Millennials and Home Buying
Star Tribune reporter Kim Palmer's article this weekend had people talking.
The headline? What do Twin Cities millennial home buyers want? Not what boomers are selling.
Millions of millennials (the generation born between 1981 and 1996) are entering prime home-buying age, creating an intense demand for starter homes in popular urban neighborhoods. At the same time, millions of baby boomers are trying to downsize from the homes where they raised their families, creating a supply of big suburban homes.
But tastes and lifestyles have shifted in the decades since many of those homes were built. Today, buyers of all ages — but especially millennials — tend to prefer smaller, more modern-style houses in walkable neighborhoods near urban amenities. Millennials gravitate to clean lines, casual living and open floor plans, and view many baby boomers’ homes as too big, too formal and too traditional, with unnecessary rooms and details.
Palmer goes on to say the mismatch between baby boomers and millennials is most apparent in the Sun Belt where "many retirees built enormous, elaborate dream homes" -- but it is also having an effect in the Twin Cities.
The article shares the story of Katherine Page, a home owner in Minnetonka who is struggling to sell her five bedroom custom Tudor her family built in 1987.
Page thinks her home has a lot to offer — a great location close to Ridgedale, three fireplaces, walk-in closets in all bedrooms, plus cedar closets, but she added, “I don’t think millennials even know what that is.”

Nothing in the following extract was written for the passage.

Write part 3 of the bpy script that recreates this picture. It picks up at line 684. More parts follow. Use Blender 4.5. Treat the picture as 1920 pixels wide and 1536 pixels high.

VIBE Realty's broker Steve Anderson has found homes for plenty of millennials. As a millennial himself, he found the article to have some serious truths -- but there was plenty he disagreed with.
I don't necessarily agree with them all wanting turn-key homes and no projects. A lot of times that's the only way they can find a house in their budget is to find something that they have to put a little sweat equity into.
Agent Dan Schneider stressed that for many millennials, location is the top item on the wish list. Which can push large suburban homes to the bottom of the list.
A house is much easier to modify than it is to move it. Believe it or not, my clients in this demographic see the long game.
VIBE's convenient location in Saint Paul's Cathedral Hill means our agents help people buy and sell homes across the Twin Cities and it gives them a unique perspective on what's happening.
The biggest underlying shift between the boomer generation and millennial age group is that millennials don't really see themselves living their whole lives in their forever home like their parents did, Anderson said.
And a professional tip for any baby boomer looking to downsize? Besides getting a great agent, Schneider stressed the importance of setting up the home for its potential buyers.
It's as important to depersonalize your space, as much as it is to declutter it, Schneider said. Young buyers aren't likely to see themselves in a space that has your smiling grandchildren, or Fluffy your show cat on every wall. They may be great, but buyers should be imagining THEIR show cat on that wall!